Quando se sai do ecossistema atacamenho em direção a Potosí, na Bolívia, deixa-se a secura absoluta do deserto e percebe-se ao longe os sinais de chuva. No descampado do altiplano, a chuva é antevista como um fenômeno visual muito definido. Esses sinais, longe de me preocuparem, ampliavam minhas chances de encontrar o Salar de Uyuni alagado, um privilégio dessa época do ano. Mais adiante você vai ver por quê.
Perto de um pueblo boliviano, a parada escolar indica o desejo de futuro, a singela afirmação de esperança no meio do quase-nada.

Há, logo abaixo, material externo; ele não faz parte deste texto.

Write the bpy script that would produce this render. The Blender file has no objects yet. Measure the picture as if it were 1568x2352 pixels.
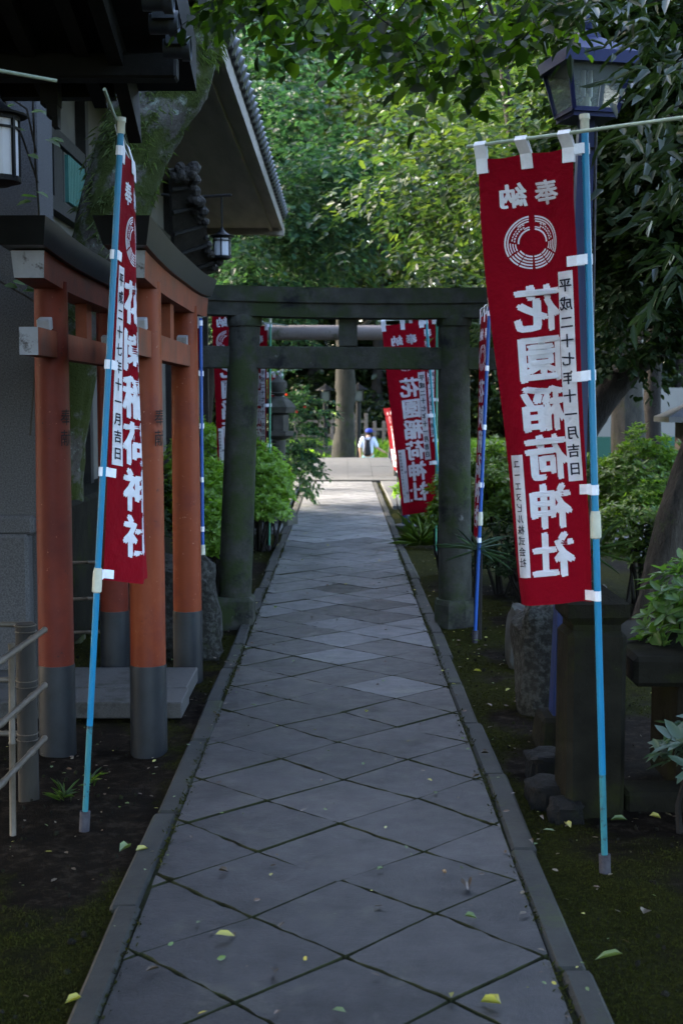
import bpy, math, random
import numpy as np
from mathutils import Vector, Matrix, Quaternion
random.seed(7)
RNG = np.random.default_rng(7)
S = bpy.context.scene
COL = S.collection
R = math.radians

# ------------------------------------------------------------------ camera, world, sun, exposure
F, CX, CY, CAMZ = 3000.0, 784.0, 1176.0, 1.7          # focal length and centre, in the units measured off the photo (1568 x 2352)
TH = math.atan(256 / F)
cd = bpy.data.cameras.new('camera'); cam = bpy.data.objects.new('camera', cd); COL.objects.link(cam)
cam.location = (0, 0, CAMZ); cam.rotation_euler = (math.pi / 2 - TH, 0, 0)
cd.sensor_fit = 'VERTICAL'; cd.sensor_height = 36; cd.lens = F / 2352 * 36
cd.clip_start = 0.05; cd.clip_end = 800
cd.dof.use_dof = True; cd.dof.focus_distance = 6.2; cd.dof.aperture_fstop = 4.5
S.camera = cam
SUN_EL, SUN_AZ = R(34), R(-62)                          # azimuth measured from +Y towards +X
w = bpy.data.worlds.new('World'); S.world = w; w.use_nodes = True
nt = w.node_tree
bg = nt.nodes['Background']
sky = nt.nodes.new('ShaderNodeTexSky'); sky.sky_type = 'NISHITA'; sky.sun_disc = False
sky.sun_elevation = SUN_EL; sky.sun_rotation = SUN_AZ
sky.dust_density = 3.5; sky.ozone_density = 0.9; sky.air_density = 1.0
nt.links.new(sky.outputs[0], bg.inputs[0]); bg.inputs[1].default_value = 0.15
sd = bpy.data.lights.new('sun', 'SUN'); sd.energy = 1.3; sd.angle = R(10); sd.color = (1, .93, .8)
sun = bpy.data.objects.new('sun', sd); COL.objects.link(sun)
sdir = Vector((math.sin(SUN_AZ) * math.cos(SUN_EL), math.cos(SUN_AZ) * math.cos(SUN_EL), math.sin(SUN_EL)))
sun.rotation_euler = sdir.to_track_quat('Z', 'Y').to_euler()
sun.location = sdir * 60
S.view_settings.view_transform = 'Standard'; S.view_settings.look = 'None'
S.view_settings.gamma = 1; S.view_settings.exposure = 3.75
S.render.engine = 'CYCLES'
cy = S.cycles
cy.max_bounces = 7; cy.diffuse_bounces = 4; cy.glossy_bounces = 2; cy.transmission_bounces = 4; cy.transparent_max_bounces = 6
cy.caustics_reflective = False; cy.caustics_refractive = False
cy.use_denoising = True
try: cy.denoiser = 'OPENIMAGEDENOISE'
except Exception: pass

# ------------------------------------------------------------------ measuring helpers
def ray(x, y):
    dx, dy = (x - CX) / F, (CY - y) / F
    return dx, math.cos(TH) + dy * math.sin(TH), -math.sin(TH) + dy * math.cos(TH)
def P(x, y, Y):
    d = ray(x, y); t = Y / d[1]
    return Vector((d[0] * t, Y, CAMZ + d[2] * t))
def G(x, y, z=0.0):
    d = ray(x, y); t = (z - CAMZ) / d[2]
    return Vector((d[0] * t, d[1] * t, z))
def px(n, Y): return n * Y / F

# ------------------------------------------------------------------ objects
def tag(o, label=None, cat=None, group=None, kind=None):
    if label: o['label'] = label
    if cat: o['category'] = cat
    if group: o['group'] = group
    if kind: o['kind'] = kind
    return o
def thing(name, label, cat, loc=(0, 0, 0), group=None):
    o = bpy.data.objects.new(name, None); COL.objects.link(o); o.location = loc
    o.empty_display_size = .1
    return tag(o, label, cat, group)
def link_mesh(name, me, mat, parent=None):
    o = bpy.data.objects.new(name, me); COL.objects.link(o)
    for m in (mat if isinstance(mat, (list, tuple)) else [mat]): me.materials.append(m)
    if parent is not None: o.parent = parent
    return o
def world_loc(o):
    v = Vector(o.location)
    while o.parent: o = o.parent; v += Vector(o.location)
    return v
def copy_tree(o, parent=None):
    c = o.copy(); COL.objects.link(c)
    if parent is not None: c.parent = parent
    for ch in [k for k in bpy.data.objects if k.parent == o]: copy_tree(ch, c)
    return c

class MB:
    """collects shapes given in world coordinates and links them as one mesh object"""
    def __init__(s): s.v = []; s.f = []; s.mi = []; s.cur = 0
    def add(s, vs, fs):
        n = len(s.v); s.v += [tuple(v) for v in vs]
        s.f += [tuple(i + n for i in f) for f in fs]; s.mi += [s.cur] * len(fs)
    def box(s, c, size, rot=None, bev=0.0, top=(1, 1)):
        x, y, z = [k / 2 for k in size]; c = Vector(c)
        b = min(bev, x * .9, y * .9, z * .9)
        if b <= 0:
            vs = [(-x, -y, -z), (x, -y, -z), (x, y, -z), (-x, y, -z), (-x, -y, z), (x, -y, z), (x, y, z), (-x, y, z)]
            fs = [(3, 2, 1, 0), (4, 5, 6, 7), (0, 1, 5, 4), (1, 2, 6, 5), (2, 3, 7, 6), (3, 0, 4, 7)]
        else:
            vs = []
            for zz, k in ((-z, b), (-z + b, 0), (z - b, 0), (z, b)):
                X, Y = x - k, y - k
                o = [(-X + (b - k), -Y), (X - (b - k), -Y), (X, -Y + (b - k)), (X, Y - (b - k)), (X - (b - k), Y), (-X + (b - k), Y), (-X, Y - (b - k)), (-X, -Y + (b - k))]
                vs += [(p[0], p[1], zz) for p in o]
            fs = [tuple(range(7, -1, -1)), tuple(range(24, 32))]
            for r_ in range(3):
                for i in range(8):
                    j = (i + 1) % 8
                    fs.append((r_ * 8 + i, r_ * 8 + j, r_ * 8 + 8 + j, r_ * 8 + 8 + i))
        vs = [Vector((v[0] * (top[0] if v[2] > 0 else 1), v[1] * (top[1] if v[2] > 0 else 1), v[2])) for v in vs]
        if rot is not None: vs = [rot @ v for v in vs]
        s.add([v + c for v in vs], fs)
    def tube(s, pts, radii, n=12, caps=True, jit=0.0):
        pts = [Vector(p) for p in pts]
        if not isinstance(radii, (list, tuple)): radii = [radii] * len(pts)
        vs, fs = [], []
        up = None
        for i, p in enumerate(pts):
            t = (pts[min(i + 1, len(pts) - 1)] - pts[max(i - 1, 0)]).normalized()
            if up is None: up = t.orthogonal().normalized()
            up = (up - t * up.dot(t)).normalized(); q = t.cross(up)
            for k in range(n):
                a = 2 * math.pi * k / n; r = radii[i] * (1 + jit * (random.random() - .5))
                vs.append(p + (up * math.cos(a) + q * math.sin(a)) * r)
        for i in range(len(pts) - 1):
            for k in range(n):
                j = (k + 1) % n
                fs.append((i * n + k, i * n + j, (i + 1) * n + j, (i + 1) * n + k))
        if caps:
            fs.append(tuple(range(n - 1, -1, -1))); fs.append(tuple((len(pts) - 1) * n + k for k in range(n)))
        s.add(vs, fs)
    def lathe(s, c, prof, n=20, rot=None, phase=0.0):
        c = Vector(c); vs, fs = [], []
        for r, z in prof:
            for k in range(n):
                a = 2 * math.pi * (k + phase) / n
                v = Vector((r * math.cos(a), r * math.sin(a), z))
                vs.append((rot @ v if rot is not None else v) + c)
        for i in range(len(prof) - 1):
            for k in range(n):
                j = (k + 1) % n
                fs.append((i * n + k, i * n + j, (i + 1) * n + j, (i + 1) * n + k))
        fs.append(tuple(range(n - 1, -1, -1))); fs.append(tuple((len(prof) - 1) * n + k for k in range(n)))
        s.add(vs, fs)
    def prism(s, poly, off):
        off = Vector(off); a = [Vector(p) for p in poly]; n = len(a)
        s.add(a + [p + off for p in a], [tuple(range(n - 1, -1, -1)), tuple(range(n, 2 * n))] + [(i, (i + 1) % n, n + (i + 1) % n, n + i) for i in range(n)])
    def build(s, name, mat, parent=None, smooth=False, loc=None):
        me = bpy.data.meshes.new(name)
        base = world_loc(parent) if parent is not None else Vector(loc if loc is not None else (0, 0, 0))
        me.from_pydata([(v[0] - base.x, v[1] - base.y, v[2] - base.z) for v in s.v], [], s.f)
        me.polygons.foreach_set('material_index', s.mi)
        if smooth:
            me.polygons.foreach_set('use_smooth', [True] * len(me.polygons))
        me.update()
        o = link_mesh(name, me, mat, parent)
        if smooth:
            try: me.set_sharp_from_angle(angle=R(38))
            except Exception: pass
        if parent is None and loc is not None: o.location = base
        return o

# ------------------------------------------------------------------ materials
def nodes(name):
    m = bpy.data.materials.new(name); m.use_nodes = True
    t = m.node_tree; b = t.nodes['Principled BSDF']
    return m, t, b
def ramp(t, fac, stops):
    r = t.nodes.new('ShaderNodeValToRGB'); e = r.color_ramp.elements
    while len(e) > len(stops): e.remove(e[-1])
    while len(e) < len(stops): e.new(.5)
    for k, (p, c) in enumerate(stops): e[k].position = p; e[k].color = (*c, 1) if len(c) == 3 else c
    t.links.new(fac, r.inputs[0]); return r.outputs[0]
def noise(t, scale, detail=5, rough=.6, vec=None, out=0, dist=0.0):
    n = t.nodes.new('ShaderNodeTexNoise'); n.inputs['Scale'].default_value = scale; n.inputs['Detail'].default_value = detail
    n.inputs['Roughness'].default_value = rough; n.inputs['Distortion'].default_value = dist
    if vec is not None: t.links.new(vec, n.inputs['Vector'])
    return n.outputs[out]
def coord(t, which='Object', scale=None):
    c = t.nodes.new('ShaderNodeTexCoord').outputs[which]
    if scale is None: return c
    m = t.nodes.new('ShaderNodeMapping'); m.inputs['Scale'].default_value = scale; t.links.new(c, m.inputs[0]); return m.outputs[0]
def mix(t, fac, a, b, mode='MIX'):
    m = t.nodes.new('ShaderNodeMix'); m.data_type = 'RGBA'; m.blend_type = mode
    for sock, v in ((m.inputs[0], fac), (m.inputs[6], a), (m.inputs[7], b)):
        if hasattr(v, 'is_linked'): t.links.new(v, sock)
        elif isinstance(v, (int, float)): sock.default_value = v
        else: sock.default_value = (*v, 1)
    return m.outputs[2]
def bump(t, b, h, strength=.5, dist=.01):
    n = t.nodes.new('ShaderNodeBump'); n.inputs['Strength'].default_value = strength; n.inputs['Distance'].default_value = dist
    t.links.new(h, n.inputs['Height']); t.links.new(n.outputs[0], b.inputs['Normal'])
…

Tanto na parte chilena quanto na boliviana do altiplano, nota-se um empenho dos governos em abrir e melhorar estradas. Os motoristas precisam estar atentos aos muitos desvios por conta de obras, e os veículos têm que estar preparados para todo tipo de surpresa. Chega a ser misterioso o dia-a-dia de um trabalhador como esse da foto, atuando num lugar em que se viaja por horas sem ver outra viv’alma ou qualquer sinal de domesticidade. Quem os assiste são os vulcões nevados da Cordilheira dos Andes.

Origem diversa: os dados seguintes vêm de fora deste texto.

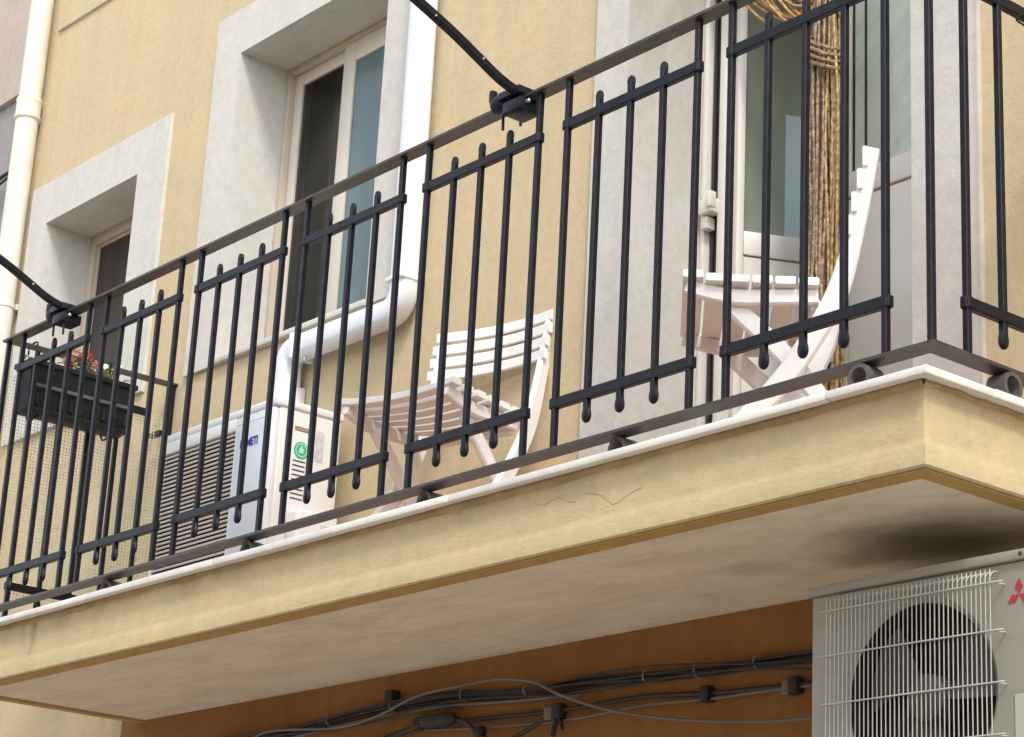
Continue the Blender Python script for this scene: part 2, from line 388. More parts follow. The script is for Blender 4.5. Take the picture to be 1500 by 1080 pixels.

O cemitério de trens de Uyuni é uma curiosa atração para fotógrafos e crianças da região. É uma espécie de parque temático desolado e frio, voltado para o passado. Os vagões e locomotivas cobertos de ferrugem são pintados com grafites e inscrições como “Así es la vida” e “Se necesita un mecanico con experiencia”. O lugar serve também como um símbolo da decadência do transporte ferroviário na Bolívia.
Enquanto percorremos o Salar de Uyuni, a impressão é de que estamos andando de carro sobre o mar. As chuvas recentes depositaram uma camada de água sobre o solo de sal, algo que quase sempre pode ser vencido por veículos 4×4, como a Toyotta que nos transportava. O rastro líquido se estende até perder de vista na confluência espelhada do chão e do céu. Nos trechos das margens não delimitados por montanhas, o horizonte desaparece nos reflexos. Sem dúvida, um dos mais belos espetáculos da Terra.

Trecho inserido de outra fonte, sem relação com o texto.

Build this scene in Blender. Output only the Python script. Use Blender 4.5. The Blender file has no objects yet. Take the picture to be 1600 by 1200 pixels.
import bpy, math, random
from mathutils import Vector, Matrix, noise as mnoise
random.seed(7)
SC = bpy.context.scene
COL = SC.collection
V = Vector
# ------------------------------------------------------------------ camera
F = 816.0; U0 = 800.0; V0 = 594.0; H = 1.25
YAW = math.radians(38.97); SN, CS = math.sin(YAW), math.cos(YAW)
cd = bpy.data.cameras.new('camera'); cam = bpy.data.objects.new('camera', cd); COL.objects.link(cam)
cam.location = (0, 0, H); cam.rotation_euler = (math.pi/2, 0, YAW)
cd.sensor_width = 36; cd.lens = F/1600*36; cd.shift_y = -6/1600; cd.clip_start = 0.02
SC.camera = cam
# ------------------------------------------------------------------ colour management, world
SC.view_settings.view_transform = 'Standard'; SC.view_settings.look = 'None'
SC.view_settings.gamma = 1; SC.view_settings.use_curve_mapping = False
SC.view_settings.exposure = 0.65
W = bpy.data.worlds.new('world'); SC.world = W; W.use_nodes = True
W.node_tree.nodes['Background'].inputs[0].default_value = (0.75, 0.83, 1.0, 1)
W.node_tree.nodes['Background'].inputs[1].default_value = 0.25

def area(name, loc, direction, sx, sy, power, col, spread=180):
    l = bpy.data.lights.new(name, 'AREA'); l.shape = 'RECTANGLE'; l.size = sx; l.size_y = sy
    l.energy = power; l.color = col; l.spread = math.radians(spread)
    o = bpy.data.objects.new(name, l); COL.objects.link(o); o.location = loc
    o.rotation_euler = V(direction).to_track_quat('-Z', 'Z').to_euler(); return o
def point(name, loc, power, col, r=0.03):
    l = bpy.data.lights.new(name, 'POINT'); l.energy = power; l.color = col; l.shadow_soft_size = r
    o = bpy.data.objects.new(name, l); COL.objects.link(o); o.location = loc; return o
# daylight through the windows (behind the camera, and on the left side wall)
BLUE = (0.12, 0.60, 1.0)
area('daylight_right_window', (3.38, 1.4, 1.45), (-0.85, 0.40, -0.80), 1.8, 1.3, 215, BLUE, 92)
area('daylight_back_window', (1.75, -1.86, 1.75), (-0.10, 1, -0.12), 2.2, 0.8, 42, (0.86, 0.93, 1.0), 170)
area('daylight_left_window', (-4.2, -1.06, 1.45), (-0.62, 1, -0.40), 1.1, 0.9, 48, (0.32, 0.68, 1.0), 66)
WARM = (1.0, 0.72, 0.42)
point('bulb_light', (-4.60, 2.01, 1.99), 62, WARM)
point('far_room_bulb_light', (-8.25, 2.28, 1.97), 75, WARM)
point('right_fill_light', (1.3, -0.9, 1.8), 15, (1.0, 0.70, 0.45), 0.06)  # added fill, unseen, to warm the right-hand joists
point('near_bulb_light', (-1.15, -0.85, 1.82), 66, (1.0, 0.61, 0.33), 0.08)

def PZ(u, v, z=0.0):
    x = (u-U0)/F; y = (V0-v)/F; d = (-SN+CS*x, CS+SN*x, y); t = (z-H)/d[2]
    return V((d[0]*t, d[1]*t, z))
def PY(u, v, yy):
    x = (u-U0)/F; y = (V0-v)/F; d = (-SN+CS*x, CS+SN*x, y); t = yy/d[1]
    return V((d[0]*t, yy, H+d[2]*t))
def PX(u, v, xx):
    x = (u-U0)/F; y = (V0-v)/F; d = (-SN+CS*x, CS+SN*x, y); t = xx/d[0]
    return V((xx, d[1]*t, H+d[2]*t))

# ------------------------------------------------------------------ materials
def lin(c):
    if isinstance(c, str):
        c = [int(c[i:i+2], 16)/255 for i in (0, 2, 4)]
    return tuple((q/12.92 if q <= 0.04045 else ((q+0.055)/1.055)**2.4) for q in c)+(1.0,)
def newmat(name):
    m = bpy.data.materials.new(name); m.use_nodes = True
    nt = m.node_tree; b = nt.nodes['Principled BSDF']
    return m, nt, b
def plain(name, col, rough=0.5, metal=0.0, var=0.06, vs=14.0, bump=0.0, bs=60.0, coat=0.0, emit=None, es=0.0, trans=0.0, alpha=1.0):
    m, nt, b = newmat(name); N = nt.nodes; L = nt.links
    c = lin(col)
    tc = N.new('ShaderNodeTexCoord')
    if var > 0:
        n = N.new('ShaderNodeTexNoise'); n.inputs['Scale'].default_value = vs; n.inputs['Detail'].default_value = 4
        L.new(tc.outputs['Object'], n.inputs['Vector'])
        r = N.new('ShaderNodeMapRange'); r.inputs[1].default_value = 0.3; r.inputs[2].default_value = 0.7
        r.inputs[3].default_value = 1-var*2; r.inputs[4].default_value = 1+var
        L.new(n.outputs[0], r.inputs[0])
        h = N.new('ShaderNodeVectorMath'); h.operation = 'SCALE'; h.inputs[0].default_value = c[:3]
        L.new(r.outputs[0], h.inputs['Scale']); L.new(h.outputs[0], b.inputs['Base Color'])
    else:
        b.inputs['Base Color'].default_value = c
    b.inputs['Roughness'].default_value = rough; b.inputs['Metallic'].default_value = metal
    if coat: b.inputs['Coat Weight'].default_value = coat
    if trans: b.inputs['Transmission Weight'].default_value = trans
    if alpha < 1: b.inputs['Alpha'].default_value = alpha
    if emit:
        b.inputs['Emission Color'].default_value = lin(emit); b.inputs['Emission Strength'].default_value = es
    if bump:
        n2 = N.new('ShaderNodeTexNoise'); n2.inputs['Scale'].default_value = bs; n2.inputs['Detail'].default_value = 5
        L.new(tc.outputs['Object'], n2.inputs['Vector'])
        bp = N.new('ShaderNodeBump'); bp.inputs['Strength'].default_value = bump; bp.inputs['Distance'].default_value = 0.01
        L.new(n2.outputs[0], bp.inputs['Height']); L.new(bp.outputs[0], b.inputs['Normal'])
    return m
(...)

Uma parada em trecho seco do salar. Toda a superfície é retalhada em hexágonos de sal. O chão é duro e plano como uma mesa e tem gosto de sal de cozinha. A horizontalidade radical faz com que as distâncias se multipliquem visualmente, gerando ilusões de perspectiva como a da foto acima. O ar é fino e fresco, apesar do sol forte. Não há nenhum cheiro especial. Só uma vontade irresistível de andar à solta até rapidamente se cansar por conta da altitude de 3.800 metros.
A Ilha de Incahuasi, no meio do Salar de Uyuni, é certamente um dos lugares mais exóticos do planeta. Para começar, não é uma ilha, mas um monte cercado de sal por todos os lados. Os carros chegam ali como se chegassem a um promontório qualquer. A “ilha” é coberta de cactus gigantes, que podem medir até 12 metros de altura, e transpira mitos incas já a partir do nome, que significa “casa do inca”. Subimos por um caminho entre os cactus para circundar o monte e desfrutar das vistas incríveis de 360 graus sobre o salar imenso e o céu azul cobalto.
Numa visão quase surreal, um ônibus faz sua parada diária junto à Ilha de Incahuasi. É a prova de que existe vida comum naquelas plagas inóspitas. Passageiros saltam com mantimentos para os únicos moradores do local, empregados do centro de administração turística. Outros embarcam e o ônibus parte logo em seguida de volta a Colchani, a cerca de 100 km dali.
Olá!
lindas fotos! estou programando para ir ao Salar em Maio de 2013, será que nesta época o salra ainda está alagado?
grande abraço!
Você quer dizer maio de 2014, não? Acredito que não estará mais alagado, pois a estação das cuvas vai de dezembro a março.
Relato e imagens preciosos. Aguardarei o resultado da próxima aventura do casal amigo. Abs,
Reinaldo
Carlinhos e Rosane meus amigos ciganos, fotos lindas e texto que merece ser publicado em cadernos de turismo mundo afora.Faça isso.E fiquei feliz que seu joelho tenha suportado o esforço de subidas e descidas,e aos solavancos do Toiyota, verdadeira prova de fogo.abs.Paulinho
Não cometo mais excessos de caminhadas e subidas como antigamente, mas o joelho deu pro gasto numa boa, Paulinho.
Que delícia reviver as emoções do Atacama através do seu texto e das belíssimas fotos. Infelizmente não consegui fazer a parte boliviana…
Tomara que faça um dia, quem sabe juntando com La Paz e o Titicaca.